Ответ несколько неожиданный:
- Знаешь, все-таки... племянница словаря!
ТЫ В УМЕ, СЕРГЕЙ?
Май двадцать четвертого. Квартира Сахаровых. Я все еще связана с этим жильем. Сижу у себя, гоню - надо бы кончить до родов - свой "негритянский" перевод. Меня перебивают на полуфразе: входит Есенин с Александром Михайловичем.
Я встаю. Сергей развалился в кресле. И бросает мне несколько злобных слов. Я молчу. У Сахарова перекосилось лицо.
- Ты в уме, Сергей? - и уволакивает его.
А через несколько часов Есенин подкараулил меня, когда я собиралась выходить.
- Пойдем вместе,- роняет он.
Точно и не было давеча его грубой выходки. Я говорю о пустяках.
- Какая у вас, и сейчас легкая поступь,- замечает Сергей.
Я думаю о своем. И через минуту слышу:
- Все-таки вы удивительная женщина!
Промолчала. Думаю про себя: чем же "удивительная"? Что ничего от тебя не требую, ничем не корю? Но ведь я с самого начала так поставила: ребенок будет не твой, не наш, а мой.

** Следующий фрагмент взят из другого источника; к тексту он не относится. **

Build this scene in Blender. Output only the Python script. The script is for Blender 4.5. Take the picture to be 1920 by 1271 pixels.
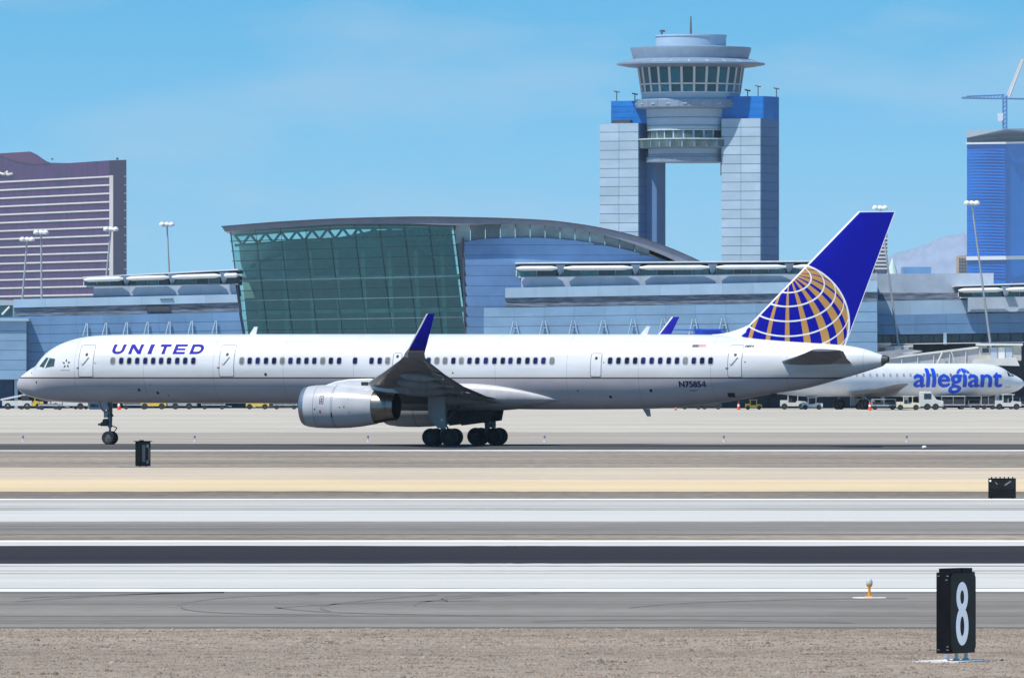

Вспыхнуло в уме: а всю ли ты правду сказал, что стихи о бабушке? Они и о ней, о родной твоей матери тоже!
НУ, ЕСЕНИН!
Лето двадцать пятого года. Я на даче. Под Ленинградом, в Вырице. Это чуть не в шестидесяти километрах от города. Зато здесь хоть сухо. Дачу сняли вместе с Сахаровой - она заняла верх, я внизу. Анну Ивановну соблазнило, что я держу "живущую" няню - можно будет, уезжая в город, оставлять на нас детей. А ездить ей часто - у нее что-то вроде волчанки, лечится. И странное дело: без этой огромной язвы на лице она воображается просто красавицей! Так во всяком случае кажется моей маме (она гостит у меня на даче). Лицо у Анны Ивановны очень милое, но вряд ли даже в первой молодости была она впрямь красива.
Где-то во второй половине лета приехал навестить семью и сам Александр Михайлович. Привез новую песню Есенина. Все напевает неожиданно приятным голосом:
Есть одна хорошая песня у соловушки,
Песня панихидная по моей головушке
Как-то подошел к моему малышу, поднял высоко в воздух.
- Ну, Есенин, покажись, какой ты есть!
Мой годовалый Александр Сергеевич очень ко всем приветлив. Вот и сейчас с готовностью пошел на руки к "чужому дяде". Тот мурлычет:
…Как гитара старая и как песня новая
С теми же улыбками, радостью и муками,
Что певалось дедами, то поется внуками
Ставит мальчика наземь. Отворотив лицо, говорит:
- Сергей все спрашивает, каков он, черный или беленький. А я ему: не только что беленький, а просто, вот каким ты был мальчонкой, таков и есть. Карточки не нужно.